Sigilo profissional e direito de defesa
Para o relator do caso, ministro Sebastião Reis Junior, o sigilo profissional do advogado não pode ser quebrado, mesmo quando ele é investigado. “Esse ônus do advogado não pode ser superado mesmo quando investigado, sob pena de se colocar em fragilidade o amplo direito de defesa”, afirmou o ministro.
Delatados podem questionar acordos
O ministro Sebastião Reis Junior destacou que o Supremo Tribunal Federal (STF) admite que terceiros, como os delatados, possam questionar a validade de acordos de colaboração premiada. “A partir do momento em que sua esfera jurídica foi afetada pelo teor da delação, é evidente a sua legitimidade para questionar esse acordo, que, de forma negativa, afeta direitos seus”, explicou o ministro.
Limites do sigilo profissional
Segundo o relator, a quebra do sigilo profissional para atenuar a pena do próprio advogado não é autorizada pelo Código de Ética da Advocacia, exceto em casos de grave ameaça ao direito à vida, à honra, ou quando o advogado é afrontado pelo cliente. O artigo 4º da Lei 12.850/2013, que trata da colaboração premiada, não se aplica nessas situações.
Precedentes e decisões recentes
O ministro também mencionou uma decisão recente da Quinta Turma, que em um caso semelhante, considerou ilegal a conduta de um advogado que delatou a empresa para a qual prestava serviços sem ser alvo de investigação. O relator desse caso, ministro João Otávio de Noronha, enfatizou que o sigilo profissional é essencial para o direito de defesa e para a relação de confiança entre advogado e cliente.
Divergência no julgamento
O ministro Rogerio Schietti Cruz apresentou um voto divergente, afirmando que é necessário separar a conduta do colaborador em dois momentos: antes e depois de sua suposta participação ativa na organização criminosa. Schietti argumentou que o sigilo profissional não pode proteger advogados que participam ativamente de crimes.
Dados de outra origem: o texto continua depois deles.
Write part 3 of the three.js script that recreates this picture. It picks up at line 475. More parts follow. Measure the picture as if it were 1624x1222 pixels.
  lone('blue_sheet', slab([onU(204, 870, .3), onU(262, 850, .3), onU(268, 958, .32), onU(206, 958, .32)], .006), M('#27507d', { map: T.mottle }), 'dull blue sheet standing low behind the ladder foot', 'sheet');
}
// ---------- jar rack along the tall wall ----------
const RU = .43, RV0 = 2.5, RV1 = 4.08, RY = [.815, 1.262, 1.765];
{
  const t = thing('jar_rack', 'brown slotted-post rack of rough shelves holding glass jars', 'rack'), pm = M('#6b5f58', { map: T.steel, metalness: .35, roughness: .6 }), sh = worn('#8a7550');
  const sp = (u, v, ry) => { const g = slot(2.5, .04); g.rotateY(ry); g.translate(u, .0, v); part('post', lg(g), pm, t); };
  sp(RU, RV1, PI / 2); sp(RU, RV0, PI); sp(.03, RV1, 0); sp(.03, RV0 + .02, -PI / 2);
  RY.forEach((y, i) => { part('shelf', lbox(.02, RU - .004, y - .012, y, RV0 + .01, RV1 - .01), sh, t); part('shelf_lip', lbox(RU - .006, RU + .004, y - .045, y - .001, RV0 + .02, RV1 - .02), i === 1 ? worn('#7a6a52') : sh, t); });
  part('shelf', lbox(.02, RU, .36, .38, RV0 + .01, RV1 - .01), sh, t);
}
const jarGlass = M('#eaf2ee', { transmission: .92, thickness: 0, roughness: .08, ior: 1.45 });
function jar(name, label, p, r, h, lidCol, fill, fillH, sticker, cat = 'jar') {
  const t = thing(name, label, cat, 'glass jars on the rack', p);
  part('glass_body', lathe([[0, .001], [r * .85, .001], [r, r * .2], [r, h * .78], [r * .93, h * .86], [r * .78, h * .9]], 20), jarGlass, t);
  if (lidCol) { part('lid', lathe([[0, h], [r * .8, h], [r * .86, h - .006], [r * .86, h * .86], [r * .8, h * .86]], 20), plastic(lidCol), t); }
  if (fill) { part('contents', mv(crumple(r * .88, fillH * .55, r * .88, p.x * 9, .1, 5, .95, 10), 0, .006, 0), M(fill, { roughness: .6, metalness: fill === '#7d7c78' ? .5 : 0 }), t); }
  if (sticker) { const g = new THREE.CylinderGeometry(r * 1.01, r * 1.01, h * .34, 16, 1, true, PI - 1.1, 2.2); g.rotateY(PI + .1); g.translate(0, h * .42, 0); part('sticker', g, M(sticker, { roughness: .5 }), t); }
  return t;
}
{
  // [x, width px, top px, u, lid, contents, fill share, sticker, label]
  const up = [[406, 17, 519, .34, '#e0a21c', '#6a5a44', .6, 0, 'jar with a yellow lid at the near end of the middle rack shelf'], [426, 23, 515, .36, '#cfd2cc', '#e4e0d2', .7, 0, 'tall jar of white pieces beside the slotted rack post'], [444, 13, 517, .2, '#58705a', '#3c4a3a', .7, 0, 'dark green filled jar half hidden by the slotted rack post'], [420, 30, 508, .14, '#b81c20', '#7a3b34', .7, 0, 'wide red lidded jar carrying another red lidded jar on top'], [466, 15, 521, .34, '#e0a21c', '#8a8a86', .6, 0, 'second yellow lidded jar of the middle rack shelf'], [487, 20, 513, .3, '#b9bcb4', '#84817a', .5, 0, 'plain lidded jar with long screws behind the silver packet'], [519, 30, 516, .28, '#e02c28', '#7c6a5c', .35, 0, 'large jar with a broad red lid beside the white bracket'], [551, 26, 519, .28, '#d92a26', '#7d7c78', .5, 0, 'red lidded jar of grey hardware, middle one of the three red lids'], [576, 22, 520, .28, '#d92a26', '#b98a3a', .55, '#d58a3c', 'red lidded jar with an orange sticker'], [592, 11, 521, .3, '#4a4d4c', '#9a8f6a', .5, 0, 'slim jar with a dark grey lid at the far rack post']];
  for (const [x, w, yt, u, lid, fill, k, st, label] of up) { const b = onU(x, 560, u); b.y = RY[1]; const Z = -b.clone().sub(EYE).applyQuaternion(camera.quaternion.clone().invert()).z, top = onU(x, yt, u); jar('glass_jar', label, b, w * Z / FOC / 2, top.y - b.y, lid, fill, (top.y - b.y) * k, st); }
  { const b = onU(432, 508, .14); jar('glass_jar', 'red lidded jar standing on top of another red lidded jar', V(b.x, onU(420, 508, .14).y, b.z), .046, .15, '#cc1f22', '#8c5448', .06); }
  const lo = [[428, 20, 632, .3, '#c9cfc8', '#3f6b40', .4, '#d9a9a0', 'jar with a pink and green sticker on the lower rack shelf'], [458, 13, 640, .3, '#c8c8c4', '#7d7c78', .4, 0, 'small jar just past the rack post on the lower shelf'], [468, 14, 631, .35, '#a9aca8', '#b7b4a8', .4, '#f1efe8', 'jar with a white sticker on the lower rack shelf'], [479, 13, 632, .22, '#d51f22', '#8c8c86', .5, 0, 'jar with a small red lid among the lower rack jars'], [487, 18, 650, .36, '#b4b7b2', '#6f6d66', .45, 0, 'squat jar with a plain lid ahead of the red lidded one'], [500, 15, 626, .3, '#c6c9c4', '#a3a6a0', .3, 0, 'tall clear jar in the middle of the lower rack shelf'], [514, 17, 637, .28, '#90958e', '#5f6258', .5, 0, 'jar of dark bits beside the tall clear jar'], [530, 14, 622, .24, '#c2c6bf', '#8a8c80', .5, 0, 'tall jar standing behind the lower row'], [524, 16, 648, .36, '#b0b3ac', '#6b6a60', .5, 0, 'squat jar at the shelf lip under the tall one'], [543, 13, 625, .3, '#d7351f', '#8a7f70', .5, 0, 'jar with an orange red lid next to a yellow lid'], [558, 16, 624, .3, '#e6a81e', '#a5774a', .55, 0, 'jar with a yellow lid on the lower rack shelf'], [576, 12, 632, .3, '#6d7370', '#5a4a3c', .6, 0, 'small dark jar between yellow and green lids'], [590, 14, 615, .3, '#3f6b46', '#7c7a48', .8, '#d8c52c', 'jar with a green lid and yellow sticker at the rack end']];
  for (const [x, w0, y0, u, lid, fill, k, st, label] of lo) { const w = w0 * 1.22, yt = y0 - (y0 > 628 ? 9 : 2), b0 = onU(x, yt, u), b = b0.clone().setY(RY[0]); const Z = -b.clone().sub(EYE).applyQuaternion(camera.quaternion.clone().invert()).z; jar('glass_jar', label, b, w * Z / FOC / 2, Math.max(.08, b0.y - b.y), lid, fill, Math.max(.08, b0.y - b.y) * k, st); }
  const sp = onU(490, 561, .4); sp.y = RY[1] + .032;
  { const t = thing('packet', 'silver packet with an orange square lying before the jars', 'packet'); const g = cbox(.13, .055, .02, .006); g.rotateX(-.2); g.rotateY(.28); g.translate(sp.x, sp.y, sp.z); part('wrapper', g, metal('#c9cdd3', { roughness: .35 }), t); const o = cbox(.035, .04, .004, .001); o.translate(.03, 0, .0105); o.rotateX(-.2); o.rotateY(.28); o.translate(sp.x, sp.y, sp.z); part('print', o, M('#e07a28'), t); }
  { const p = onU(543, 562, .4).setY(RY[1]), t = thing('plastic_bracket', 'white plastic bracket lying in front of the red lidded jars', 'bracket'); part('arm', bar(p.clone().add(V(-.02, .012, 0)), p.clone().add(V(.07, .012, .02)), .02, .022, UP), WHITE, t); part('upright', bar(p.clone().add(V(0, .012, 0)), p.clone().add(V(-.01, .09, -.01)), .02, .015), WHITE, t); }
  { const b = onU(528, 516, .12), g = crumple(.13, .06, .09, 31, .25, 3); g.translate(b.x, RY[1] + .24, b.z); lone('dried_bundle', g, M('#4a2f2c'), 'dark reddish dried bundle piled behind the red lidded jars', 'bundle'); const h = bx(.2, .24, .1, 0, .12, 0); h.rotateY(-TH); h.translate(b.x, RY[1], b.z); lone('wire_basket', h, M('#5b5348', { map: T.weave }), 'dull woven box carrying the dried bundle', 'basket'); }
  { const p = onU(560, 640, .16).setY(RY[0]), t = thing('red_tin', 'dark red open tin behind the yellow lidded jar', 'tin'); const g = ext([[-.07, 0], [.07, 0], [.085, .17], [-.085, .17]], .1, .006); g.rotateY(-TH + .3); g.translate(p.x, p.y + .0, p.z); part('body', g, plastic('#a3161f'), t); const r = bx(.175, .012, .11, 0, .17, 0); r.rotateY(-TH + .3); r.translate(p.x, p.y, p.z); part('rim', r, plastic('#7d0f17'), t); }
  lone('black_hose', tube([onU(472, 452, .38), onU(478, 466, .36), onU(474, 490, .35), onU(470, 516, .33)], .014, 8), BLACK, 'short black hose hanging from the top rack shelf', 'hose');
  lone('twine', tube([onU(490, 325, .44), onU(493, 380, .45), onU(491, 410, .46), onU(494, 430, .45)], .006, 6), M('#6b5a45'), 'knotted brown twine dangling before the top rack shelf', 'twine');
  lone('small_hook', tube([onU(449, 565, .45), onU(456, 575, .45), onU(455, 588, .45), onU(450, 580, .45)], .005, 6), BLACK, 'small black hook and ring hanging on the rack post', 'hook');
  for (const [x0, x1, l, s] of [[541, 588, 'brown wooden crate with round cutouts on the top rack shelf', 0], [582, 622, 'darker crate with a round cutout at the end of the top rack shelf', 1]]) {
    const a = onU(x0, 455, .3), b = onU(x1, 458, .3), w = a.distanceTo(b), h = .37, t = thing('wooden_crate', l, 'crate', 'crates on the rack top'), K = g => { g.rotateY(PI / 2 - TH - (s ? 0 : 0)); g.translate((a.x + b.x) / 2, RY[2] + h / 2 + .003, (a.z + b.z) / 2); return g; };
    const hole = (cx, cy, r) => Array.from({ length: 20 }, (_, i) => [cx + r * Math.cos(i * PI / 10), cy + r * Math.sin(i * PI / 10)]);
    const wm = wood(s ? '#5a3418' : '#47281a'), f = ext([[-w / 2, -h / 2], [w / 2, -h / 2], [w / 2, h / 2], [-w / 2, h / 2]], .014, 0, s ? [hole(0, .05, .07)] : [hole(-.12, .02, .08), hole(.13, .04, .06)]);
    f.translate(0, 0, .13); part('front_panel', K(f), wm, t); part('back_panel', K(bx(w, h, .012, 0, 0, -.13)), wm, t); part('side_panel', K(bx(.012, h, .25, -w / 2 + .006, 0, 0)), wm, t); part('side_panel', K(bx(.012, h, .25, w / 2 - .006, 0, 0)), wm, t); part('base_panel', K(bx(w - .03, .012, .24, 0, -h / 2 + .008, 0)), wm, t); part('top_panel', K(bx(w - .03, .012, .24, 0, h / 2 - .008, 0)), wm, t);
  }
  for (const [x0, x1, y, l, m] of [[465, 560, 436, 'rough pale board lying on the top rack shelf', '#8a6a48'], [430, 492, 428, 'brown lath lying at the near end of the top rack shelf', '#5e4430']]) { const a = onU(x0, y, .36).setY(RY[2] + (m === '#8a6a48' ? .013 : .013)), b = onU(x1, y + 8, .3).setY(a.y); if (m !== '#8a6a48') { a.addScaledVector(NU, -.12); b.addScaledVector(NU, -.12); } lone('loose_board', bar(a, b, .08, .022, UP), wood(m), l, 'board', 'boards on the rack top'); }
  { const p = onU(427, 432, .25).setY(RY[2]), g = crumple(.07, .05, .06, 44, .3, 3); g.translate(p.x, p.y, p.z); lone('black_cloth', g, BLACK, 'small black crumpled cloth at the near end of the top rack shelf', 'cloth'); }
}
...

Questão jurídica envolvida
A decisão trata da proteção do sigilo profissional do advogado e a inadmissibilidade de provas obtidas por meio de colaboração premiada que viole essa confidencialidade. O entendimento é que o sigilo profissional é essencial para garantir o amplo direito de defesa e a confiança na relação entre advogado e cliente.
Legislação de referência
Constituição Federal – Art. 133: “O advogado é indispensável à administração da justiça, sendo inviolável por seus atos e manifestações no exercício da profissão, nos limites da lei.”
Lei 12.850/2013 – Art. 4º: “O juiz poderá, a requerimento das partes, conceder perdão judicial ao colaborador, reduzir em até 2/3 (dois terços) sua pena privativa de liberdade ou substituí-la por restritiva de direitos se a colaboração premiada for efetiva e voluntária.”
Código de Ética da Advocacia – Art. 25: “O sigilo profissional é inerente à profissão de advogado, sendo sua violação considerado infração disciplinar grave.”